Required task:
Transcribe the listing below from its opening line up to and including the line that contains "q = B(); q.box(-3.86, -3.62, HS-.14, HS, 2.40, 2.50);"; reproduce nothing else.

Data section:
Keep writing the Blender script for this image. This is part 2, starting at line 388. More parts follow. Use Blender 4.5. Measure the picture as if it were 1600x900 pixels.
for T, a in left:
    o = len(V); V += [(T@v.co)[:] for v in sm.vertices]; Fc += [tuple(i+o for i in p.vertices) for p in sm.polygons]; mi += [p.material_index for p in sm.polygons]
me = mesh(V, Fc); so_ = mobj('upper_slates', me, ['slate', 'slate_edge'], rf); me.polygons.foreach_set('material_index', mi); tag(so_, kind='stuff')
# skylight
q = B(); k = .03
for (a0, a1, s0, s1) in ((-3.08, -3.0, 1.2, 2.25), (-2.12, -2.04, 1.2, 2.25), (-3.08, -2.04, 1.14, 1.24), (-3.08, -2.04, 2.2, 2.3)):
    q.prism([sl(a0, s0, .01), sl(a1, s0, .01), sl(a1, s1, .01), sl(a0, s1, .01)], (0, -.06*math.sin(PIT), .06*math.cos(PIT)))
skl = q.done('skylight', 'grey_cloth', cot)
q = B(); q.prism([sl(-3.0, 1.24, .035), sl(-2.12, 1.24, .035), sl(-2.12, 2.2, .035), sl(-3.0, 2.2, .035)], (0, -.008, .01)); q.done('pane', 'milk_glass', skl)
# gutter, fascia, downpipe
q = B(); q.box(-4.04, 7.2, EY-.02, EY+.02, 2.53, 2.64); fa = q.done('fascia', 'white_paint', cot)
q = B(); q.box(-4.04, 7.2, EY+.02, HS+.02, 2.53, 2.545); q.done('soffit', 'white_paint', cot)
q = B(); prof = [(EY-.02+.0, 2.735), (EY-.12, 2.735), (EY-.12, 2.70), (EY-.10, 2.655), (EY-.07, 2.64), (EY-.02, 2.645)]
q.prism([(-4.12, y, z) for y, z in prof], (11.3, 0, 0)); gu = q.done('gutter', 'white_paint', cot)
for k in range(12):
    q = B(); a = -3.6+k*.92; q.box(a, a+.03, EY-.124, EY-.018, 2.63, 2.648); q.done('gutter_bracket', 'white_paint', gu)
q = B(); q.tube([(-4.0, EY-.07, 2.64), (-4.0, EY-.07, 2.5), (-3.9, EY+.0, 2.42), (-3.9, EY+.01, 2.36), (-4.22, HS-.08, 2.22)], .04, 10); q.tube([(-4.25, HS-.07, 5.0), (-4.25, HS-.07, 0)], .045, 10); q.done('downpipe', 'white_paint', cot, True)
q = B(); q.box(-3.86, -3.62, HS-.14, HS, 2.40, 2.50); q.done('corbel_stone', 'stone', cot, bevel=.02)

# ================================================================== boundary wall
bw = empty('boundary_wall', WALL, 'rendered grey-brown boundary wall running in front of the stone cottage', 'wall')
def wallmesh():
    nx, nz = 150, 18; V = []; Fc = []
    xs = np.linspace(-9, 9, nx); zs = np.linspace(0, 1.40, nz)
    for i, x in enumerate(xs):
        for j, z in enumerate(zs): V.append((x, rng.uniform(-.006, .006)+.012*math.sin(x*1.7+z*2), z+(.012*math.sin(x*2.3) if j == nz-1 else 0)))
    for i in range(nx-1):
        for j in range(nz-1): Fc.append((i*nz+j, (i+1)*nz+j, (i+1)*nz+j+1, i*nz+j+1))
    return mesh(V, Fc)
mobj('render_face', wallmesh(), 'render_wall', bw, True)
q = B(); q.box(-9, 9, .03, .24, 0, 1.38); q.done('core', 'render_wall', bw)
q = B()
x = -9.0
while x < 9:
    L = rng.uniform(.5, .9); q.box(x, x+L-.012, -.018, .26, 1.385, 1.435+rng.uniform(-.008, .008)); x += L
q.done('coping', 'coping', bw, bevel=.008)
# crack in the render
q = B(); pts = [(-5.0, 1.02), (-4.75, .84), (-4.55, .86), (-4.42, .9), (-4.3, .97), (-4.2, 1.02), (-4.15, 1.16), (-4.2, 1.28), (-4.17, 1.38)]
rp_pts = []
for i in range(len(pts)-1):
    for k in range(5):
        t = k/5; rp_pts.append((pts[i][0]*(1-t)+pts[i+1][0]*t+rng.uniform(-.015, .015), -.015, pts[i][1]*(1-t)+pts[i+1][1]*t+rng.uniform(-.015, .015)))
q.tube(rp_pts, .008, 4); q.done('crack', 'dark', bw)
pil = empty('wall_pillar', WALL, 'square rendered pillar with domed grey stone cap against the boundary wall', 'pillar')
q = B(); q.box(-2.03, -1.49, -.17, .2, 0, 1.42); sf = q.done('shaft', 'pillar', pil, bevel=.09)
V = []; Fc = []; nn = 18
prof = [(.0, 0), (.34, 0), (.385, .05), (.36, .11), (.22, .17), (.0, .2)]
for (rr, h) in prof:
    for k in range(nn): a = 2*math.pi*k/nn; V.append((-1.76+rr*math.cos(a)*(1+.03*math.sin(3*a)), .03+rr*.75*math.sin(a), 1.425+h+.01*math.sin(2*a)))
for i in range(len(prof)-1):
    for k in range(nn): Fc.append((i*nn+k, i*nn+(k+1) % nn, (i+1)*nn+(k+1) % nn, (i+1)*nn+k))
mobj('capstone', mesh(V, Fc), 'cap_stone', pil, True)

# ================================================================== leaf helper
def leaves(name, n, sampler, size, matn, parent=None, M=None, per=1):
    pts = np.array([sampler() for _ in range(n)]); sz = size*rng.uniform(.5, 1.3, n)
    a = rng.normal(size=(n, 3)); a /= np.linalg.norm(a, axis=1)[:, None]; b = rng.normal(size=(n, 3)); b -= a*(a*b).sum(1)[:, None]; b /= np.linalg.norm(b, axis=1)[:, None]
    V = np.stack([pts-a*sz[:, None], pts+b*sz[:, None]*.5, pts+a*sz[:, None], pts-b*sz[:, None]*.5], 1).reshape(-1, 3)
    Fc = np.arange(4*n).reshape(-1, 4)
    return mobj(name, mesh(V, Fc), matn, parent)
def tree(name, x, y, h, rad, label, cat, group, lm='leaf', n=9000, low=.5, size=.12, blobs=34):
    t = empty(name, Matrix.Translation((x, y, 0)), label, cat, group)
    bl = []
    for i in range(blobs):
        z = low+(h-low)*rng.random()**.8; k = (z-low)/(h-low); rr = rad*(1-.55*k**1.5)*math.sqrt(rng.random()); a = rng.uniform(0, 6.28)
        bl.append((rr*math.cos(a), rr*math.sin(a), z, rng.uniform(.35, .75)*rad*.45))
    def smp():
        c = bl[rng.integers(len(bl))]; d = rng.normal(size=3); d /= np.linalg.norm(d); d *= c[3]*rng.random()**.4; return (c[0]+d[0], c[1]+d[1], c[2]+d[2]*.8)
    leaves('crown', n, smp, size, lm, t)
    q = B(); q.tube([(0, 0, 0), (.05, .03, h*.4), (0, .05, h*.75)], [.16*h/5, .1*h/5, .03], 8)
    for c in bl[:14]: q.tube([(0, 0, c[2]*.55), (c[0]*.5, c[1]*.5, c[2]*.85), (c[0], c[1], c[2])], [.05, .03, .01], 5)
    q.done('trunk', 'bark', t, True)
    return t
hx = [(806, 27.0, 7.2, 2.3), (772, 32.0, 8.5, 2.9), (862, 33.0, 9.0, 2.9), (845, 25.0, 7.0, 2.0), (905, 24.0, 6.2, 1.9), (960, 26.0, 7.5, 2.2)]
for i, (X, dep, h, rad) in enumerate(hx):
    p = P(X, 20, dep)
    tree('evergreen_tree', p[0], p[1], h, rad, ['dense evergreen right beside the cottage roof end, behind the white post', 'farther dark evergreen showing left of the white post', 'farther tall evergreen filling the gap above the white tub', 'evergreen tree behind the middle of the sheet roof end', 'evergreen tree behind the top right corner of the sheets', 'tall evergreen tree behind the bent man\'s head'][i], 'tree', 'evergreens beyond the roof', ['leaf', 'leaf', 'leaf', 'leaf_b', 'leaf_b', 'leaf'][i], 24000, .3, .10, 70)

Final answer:
Keep writing the Blender script for this image. This is part 2, starting at line 388. More parts follow. Use Blender 4.5. Measure the picture as if it were 1600x900 pixels.
for T, a in left:
    o = len(V); V += [(T@v.co)[:] for v in sm.vertices]; Fc += [tuple(i+o for i in p.vertices) for p in sm.polygons]; mi += [p.material_index for p in sm.polygons]
me = mesh(V, Fc); so_ = mobj('upper_slates', me, ['slate', 'slate_edge'], rf); me.polygons.foreach_set('material_index', mi); tag(so_, kind='stuff')
# skylight
q = B(); k = .03
for (a0, a1, s0, s1) in ((-3.08, -3.0, 1.2, 2.25), (-2.12, -2.04, 1.2, 2.25), (-3.08, -2.04, 1.14, 1.24), (-3.08, -2.04, 2.2, 2.3)):
    q.prism([sl(a0, s0, .01), sl(a1, s0, .01), sl(a1, s1, .01), sl(a0, s1, .01)], (0, -.06*math.sin(PIT), .06*math.cos(PIT)))
skl = q.done('skylight', 'grey_cloth', cot)
q = B(); q.prism([sl(-3.0, 1.24, .035), sl(-2.12, 1.24, .035), sl(-2.12, 2.2, .035), sl(-3.0, 2.2, .035)], (0, -.008, .01)); q.done('pane', 'milk_glass', skl)
# gutter, fascia, downpipe
q = B(); q.box(-4.04, 7.2, EY-.02, EY+.02, 2.53, 2.64); fa = q.done('fascia', 'white_paint', cot)
q = B(); q.box(-4.04, 7.2, EY+.02, HS+.02, 2.53, 2.545); q.done('soffit', 'white_paint', cot)
q = B(); prof = [(EY-.02+.0, 2.735), (EY-.12, 2.735), (EY-.12, 2.70), (EY-.10, 2.655), (EY-.07, 2.64), (EY-.02, 2.645)]
q.prism([(-4.12, y, z) for y, z in prof], (11.3, 0, 0)); gu = q.done('gutter', 'white_paint', cot)
for k in range(12):
    q = B(); a = -3.6+k*.92; q.box(a, a+.03, EY-.124, EY-.018, 2.63, 2.648); q.done('gutter_bracket', 'white_paint', gu)
q = B(); q.tube([(-4.0, EY-.07, 2.64), (-4.0, EY-.07, 2.5), (-3.9, EY+.0, 2.42), (-3.9, EY+.01, 2.36), (-4.22, HS-.08, 2.22)], .04, 10); q.tube([(-4.25, HS-.07, 5.0), (-4.25, HS-.07, 0)], .045, 10); q.done('downpipe', 'white_paint', cot, True)
q = B(); q.box(-3.86, -3.62, HS-.14, HS, 2.40, 2.50); q.done('corbel_stone', 'stone', cot, bevel=.02)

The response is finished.